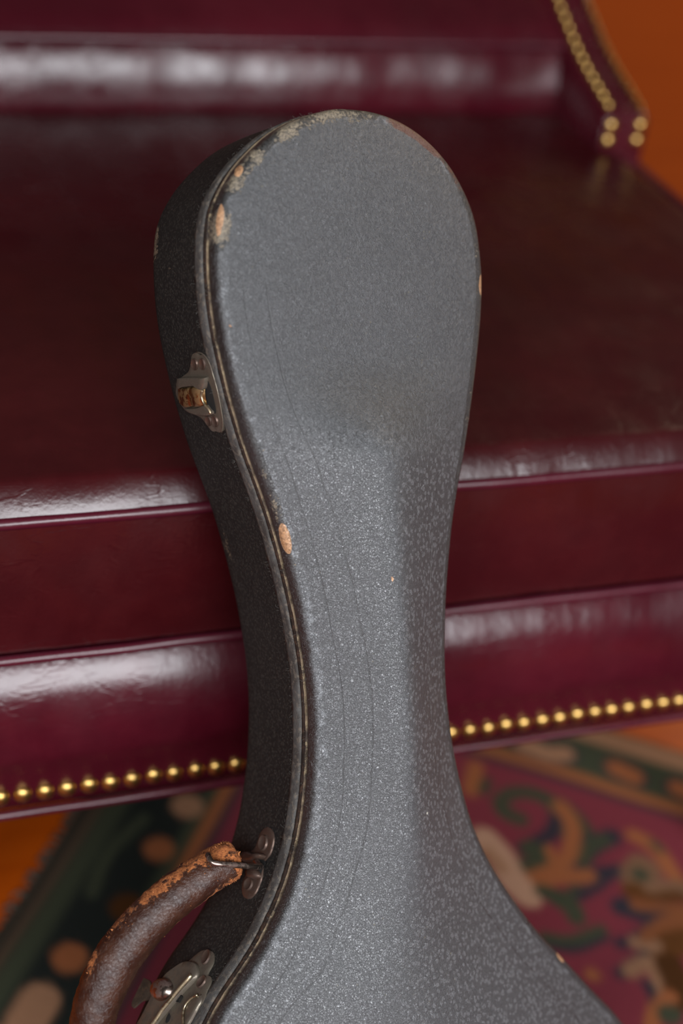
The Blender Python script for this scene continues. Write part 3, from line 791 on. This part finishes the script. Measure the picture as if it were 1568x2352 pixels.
# --- placing things on the side wall: (arc length, depth) <-> picture
iw = [i for i in range(NO) if OUT[i, 0] < np.interp(OUT[i, 1], ys_, cx_)]
zz = np.linspace(-.002, -.079, 78)
WG = np.array([W(np.c_[OUT[iw], np.full(len(iw), z)]) for z in zz]); WP = project(WG)        # (78, n, 2)
def wall_at(px, py):
    d = np.hypot(WP[..., 0] - px, WP[..., 1] - py); j, i = np.unravel_index(np.argmin(d), d.shape)
    i = min(max(i, 1), len(iw) - 2); j = min(max(j, 1), len(zz) - 2)
    p = WP[j, i]; da = (WP[j, i + 1] - WP[j, i - 1]) / 2; dz = (WP[j + 1, i] - WP[j - 1, i]) / 2
    s, t = np.linalg.solve(np.stack([da, dz], 1), np.array([px, py]) - p)
    s = np.clip(s, -3, 3); t = np.clip(t, -3, 3)
    return np.array([ARC[iw[i]] + s * (ARC[iw[i] + 1] - ARC[iw[i]]), zz[j] + t * (zz[1] - zz[0])])
def wall3(a, z, h):
    x = np.interp(a, ARC, OUT[:, 0]); y = np.interp(a, ARC, OUT[:, 1]); nx_ = np.interp(a, ARC, ON[:, 0]); ny_ = np.interp(a, ARC, ON[:, 1])
    return W3(x + nx_ * h, y + ny_ * h, z)
def patch(name, pts, rings, mat, par, smooth_n=48, crvz=True, raw=False):
    """star-shaped plate on the wall; pts in picture px, rings = [(scale, height), ...] from rim to centre"""
    P = np.array(pts, float) if raw else np.array([wall_at(*p) for p in pts])
    if crvz:
        Q = catmull(np.vstack([P, P[:1]]), smooth_n + 1)[:-1]
    else: Q = resample(np.vstack([P, P[:1]]), smooth_n + 1)[:-1]
    c = Q.mean(0); n = len(Q); V_, F_ = [], []
    for s, h in rings:
        for q in Q: a, z = c + (q - c) * s; V_.append(wall3(a, z, h))
    for j in range(len(rings) - 1):
        for k in range(n):
            k2 = (k + 1) % n; F_.append((j * n + k, j * n + k2, (j + 1) * n + k2, (j + 1) * n + k))
    V_.append(wall3(c[0], c[1], rings[-1][1])); e = len(V_) - 1; j = len(rings) - 1
    for k in range(n): F_.append((j * n + k, j * n + (k + 1) % n, e))
    o = mesh(name, V_, F_, mat, None)
    bm = bmesh.new(); bm.from_mesh(o.data); bmesh.ops.recalc_face_normals(bm, faces=bm.faces); bm.to_mesh(o.data); bm.free()
    for p in o.data.polygons: p.use_smooth = True
    o.data.set_sharp_from_angle(angle=math.radians(55))
    return o
PL = lambda h: [(1, -.0005), (1, h * .7), (.965, h), (.8, h), (.4, h)]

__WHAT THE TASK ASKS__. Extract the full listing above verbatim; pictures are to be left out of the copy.

__FINAL ANSWER__.
The Blender Python script for this scene continues. Write part 3, from line 791 on. This part finishes the script. Measure the picture as if it were 1568x2352 pixels.
# --- placing things on the side wall: (arc length, depth) <-> picture
iw = [i for i in range(NO) if OUT[i, 0] < np.interp(OUT[i, 1], ys_, cx_)]
zz = np.linspace(-.002, -.079, 78)
WG = np.array([W(np.c_[OUT[iw], np.full(len(iw), z)]) for z in zz]); WP = project(WG)        # (78, n, 2)
def wall_at(px, py):
    d = np.hypot(WP[..., 0] - px, WP[..., 1] - py); j, i = np.unravel_index(np.argmin(d), d.shape)
    i = min(max(i, 1), len(iw) - 2); j = min(max(j, 1), len(zz) - 2)
    p = WP[j, i]; da = (WP[j, i + 1] - WP[j, i - 1]) / 2; dz = (WP[j + 1, i] - WP[j - 1, i]) / 2
    s, t = np.linalg.solve(np.stack([da, dz], 1), np.array([px, py]) - p)
    s = np.clip(s, -3, 3); t = np.clip(t, -3, 3)
    return np.array([ARC[iw[i]] + s * (ARC[iw[i] + 1] - ARC[iw[i]]), zz[j] + t * (zz[1] - zz[0])])
def wall3(a, z, h):
    x = np.interp(a, ARC, OUT[:, 0]); y = np.interp(a, ARC, OUT[:, 1]); nx_ = np.interp(a, ARC, ON[:, 0]); ny_ = np.interp(a, ARC, ON[:, 1])
    return W3(x + nx_ * h, y + ny_ * h, z)
def patch(name, pts, rings, mat, par, smooth_n=48, crvz=True, raw=False):
    """star-shaped plate on the wall; pts in picture px, rings = [(scale, height), ...] from rim to centre"""
    P = np.array(pts, float) if raw else np.array([wall_at(*p) for p in pts])
    if crvz:
        Q = catmull(np.vstack([P, P[:1]]), smooth_n + 1)[:-1]
    else: Q = resample(np.vstack([P, P[:1]]), smooth_n + 1)[:-1]
    c = Q.mean(0); n = len(Q); V_, F_ = [], []
    for s, h in rings:
        for q in Q: a, z = c + (q - c) * s; V_.append(wall3(a, z, h))
    for j in range(len(rings) - 1):
        for k in range(n):
            k2 = (k + 1) % n; F_.append((j * n + k, j * n + k2, (j + 1) * n + k2, (j + 1) * n + k))
    V_.append(wall3(c[0], c[1], rings[-1][1])); e = len(V_) - 1; j = len(rings) - 1
    for k in range(n): F_.append((j * n + k, j * n + (k + 1) % n, e))
    o = mesh(name, V_, F_, mat, None)
    bm = bmesh.new(); bm.from_mesh(o.data); bmesh.ops.recalc_face_normals(bm, faces=bm.faces); bm.to_mesh(o.data); bm.free()
    for p in o.data.polygons: p.use_smooth = True
    o.data.set_sharp_from_angle(angle=math.radians(55))
    return o
PL = lambda h: [(1, -.0005), (1, h * .7), (.965, h), (.8, h), (.4, h)]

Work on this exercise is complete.